- **EXERCISE OBJECTIVE**: Retype the whole listing below, character for character.
-------------------------
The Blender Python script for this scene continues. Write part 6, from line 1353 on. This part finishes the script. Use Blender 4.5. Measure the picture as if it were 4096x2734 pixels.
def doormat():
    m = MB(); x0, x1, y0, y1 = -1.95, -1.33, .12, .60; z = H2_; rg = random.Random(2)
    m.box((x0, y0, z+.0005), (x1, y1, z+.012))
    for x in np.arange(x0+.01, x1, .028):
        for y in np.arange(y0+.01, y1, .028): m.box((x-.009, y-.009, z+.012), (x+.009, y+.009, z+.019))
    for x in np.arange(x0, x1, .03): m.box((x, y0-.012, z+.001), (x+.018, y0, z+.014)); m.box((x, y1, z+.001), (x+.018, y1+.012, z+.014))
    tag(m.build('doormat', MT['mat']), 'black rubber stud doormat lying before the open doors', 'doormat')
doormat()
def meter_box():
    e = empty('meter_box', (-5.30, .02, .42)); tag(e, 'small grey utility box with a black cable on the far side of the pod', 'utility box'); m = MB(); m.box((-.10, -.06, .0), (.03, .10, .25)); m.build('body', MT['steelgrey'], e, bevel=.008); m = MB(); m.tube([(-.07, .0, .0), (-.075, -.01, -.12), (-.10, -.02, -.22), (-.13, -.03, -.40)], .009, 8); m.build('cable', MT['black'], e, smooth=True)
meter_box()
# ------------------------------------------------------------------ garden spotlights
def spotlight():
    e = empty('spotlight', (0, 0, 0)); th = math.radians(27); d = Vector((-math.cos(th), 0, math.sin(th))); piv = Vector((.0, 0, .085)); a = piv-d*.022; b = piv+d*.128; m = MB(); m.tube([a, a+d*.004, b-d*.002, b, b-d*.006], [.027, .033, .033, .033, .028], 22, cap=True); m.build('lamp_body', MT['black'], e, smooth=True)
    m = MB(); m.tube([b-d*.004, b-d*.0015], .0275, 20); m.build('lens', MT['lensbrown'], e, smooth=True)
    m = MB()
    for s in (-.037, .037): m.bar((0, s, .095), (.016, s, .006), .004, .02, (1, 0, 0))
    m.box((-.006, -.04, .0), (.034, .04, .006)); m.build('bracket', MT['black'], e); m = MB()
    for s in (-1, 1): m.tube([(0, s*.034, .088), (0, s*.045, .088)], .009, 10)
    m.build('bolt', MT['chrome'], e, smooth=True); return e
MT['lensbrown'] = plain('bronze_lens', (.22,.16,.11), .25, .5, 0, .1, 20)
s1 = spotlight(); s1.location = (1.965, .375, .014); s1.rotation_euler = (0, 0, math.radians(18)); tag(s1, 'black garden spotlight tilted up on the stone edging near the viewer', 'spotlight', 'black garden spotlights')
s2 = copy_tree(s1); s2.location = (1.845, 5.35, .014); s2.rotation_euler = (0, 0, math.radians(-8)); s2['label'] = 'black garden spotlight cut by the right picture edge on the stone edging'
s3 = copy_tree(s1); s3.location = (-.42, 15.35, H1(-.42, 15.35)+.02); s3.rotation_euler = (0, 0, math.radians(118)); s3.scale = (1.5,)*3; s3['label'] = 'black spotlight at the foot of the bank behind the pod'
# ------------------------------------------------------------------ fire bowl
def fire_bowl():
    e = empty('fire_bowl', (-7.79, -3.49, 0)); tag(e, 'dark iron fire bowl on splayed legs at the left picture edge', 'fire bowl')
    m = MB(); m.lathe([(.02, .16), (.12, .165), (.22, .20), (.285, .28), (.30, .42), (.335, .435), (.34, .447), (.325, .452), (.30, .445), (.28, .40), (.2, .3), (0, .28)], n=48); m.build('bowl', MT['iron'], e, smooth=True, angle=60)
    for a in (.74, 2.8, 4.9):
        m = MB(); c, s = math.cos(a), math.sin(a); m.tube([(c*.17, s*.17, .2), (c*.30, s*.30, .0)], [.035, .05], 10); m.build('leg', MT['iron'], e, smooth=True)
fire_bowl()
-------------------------
- **TASK RESPONSE**:
The Blender Python script for this scene continues. Write part 6, from line 1353 on. This part finishes the script. Use Blender 4.5. Measure the picture as if it were 4096x2734 pixels.
def doormat():
    m = MB(); x0, x1, y0, y1 = -1.95, -1.33, .12, .60; z = H2_; rg = random.Random(2)
    m.box((x0, y0, z+.0005), (x1, y1, z+.012))
    for x in np.arange(x0+.01, x1, .028):
        for y in np.arange(y0+.01, y1, .028): m.box((x-.009, y-.009, z+.012), (x+.009, y+.009, z+.019))
    for x in np.arange(x0, x1, .03): m.box((x, y0-.012, z+.001), (x+.018, y0, z+.014)); m.box((x, y1, z+.001), (x+.018, y1+.012, z+.014))
    tag(m.build('doormat', MT['mat']), 'black rubber stud doormat lying before the open doors', 'doormat')
doormat()
def meter_box():
    e = empty('meter_box', (-5.30, .02, .42)); tag(e, 'small grey utility box with a black cable on the far side of the pod', 'utility box'); m = MB(); m.box((-.10, -.06, .0), (.03, .10, .25)); m.build('body', MT['steelgrey'], e, bevel=.008); m = MB(); m.tube([(-.07, .0, .0), (-.075, -.01, -.12), (-.10, -.02, -.22), (-.13, -.03, -.40)], .009, 8); m.build('cable', MT['black'], e, smooth=True)
meter_box()
# ------------------------------------------------------------------ garden spotlights
def spotlight():
    e = empty('spotlight', (0, 0, 0)); th = math.radians(27); d = Vector((-math.cos(th), 0, math.sin(th))); piv = Vector((.0, 0, .085)); a = piv-d*.022; b = piv+d*.128; m = MB(); m.tube([a, a+d*.004, b-d*.002, b, b-d*.006], [.027, .033, .033, .033, .028], 22, cap=True); m.build('lamp_body', MT['black'], e, smooth=True)
    m = MB(); m.tube([b-d*.004, b-d*.0015], .0275, 20); m.build('lens', MT['lensbrown'], e, smooth=True)
    m = MB()
    for s in (-.037, .037): m.bar((0, s, .095), (.016, s, .006), .004, .02, (1, 0, 0))
    m.box((-.006, -.04, .0), (.034, .04, .006)); m.build('bracket', MT['black'], e); m = MB()
    for s in (-1, 1): m.tube([(0, s*.034, .088), (0, s*.045, .088)], .009, 10)
    m.build('bolt', MT['chrome'], e, smooth=True); return e
MT['lensbrown'] = plain('bronze_lens', (.22,.16,.11), .25, .5, 0, .1, 20)
s1 = spotlight(); s1.location = (1.965, .375, .014); s1.rotation_euler = (0, 0, math.radians(18)); tag(s1, 'black garden spotlight tilted up on the stone edging near the viewer', 'spotlight', 'black garden spotlights')
s2 = copy_tree(s1); s2.location = (1.845, 5.35, .014); s2.rotation_euler = (0, 0, math.radians(-8)); s2['label'] = 'black garden spotlight cut by the right picture edge on the stone edging'
s3 = copy_tree(s1); s3.location = (-.42, 15.35, H1(-.42, 15.35)+.02); s3.rotation_euler = (0, 0, math.radians(118)); s3.scale = (1.5,)*3; s3['label'] = 'black spotlight at the foot of the bank behind the pod'
# ------------------------------------------------------------------ fire bowl
def fire_bowl():
    e = empty('fire_bowl', (-7.79, -3.49, 0)); tag(e, 'dark iron fire bowl on splayed legs at the left picture edge', 'fire bowl')
    m = MB(); m.lathe([(.02, .16), (.12, .165), (.22, .20), (.285, .28), (.30, .42), (.335, .435), (.34, .447), (.325, .452), (.30, .445), (.28, .40), (.2, .3), (0, .28)], n=48); m.build('bowl', MT['iron'], e, smooth=True, angle=60)
    for a in (.74, 2.8, 4.9):
        m = MB(); c, s = math.cos(a), math.sin(a); m.tube([(c*.17, s*.17, .2), (c*.30, s*.30, .0)], [.035, .05], 10); m.build('leg', MT['iron'], e, smooth=True)
fire_bowl()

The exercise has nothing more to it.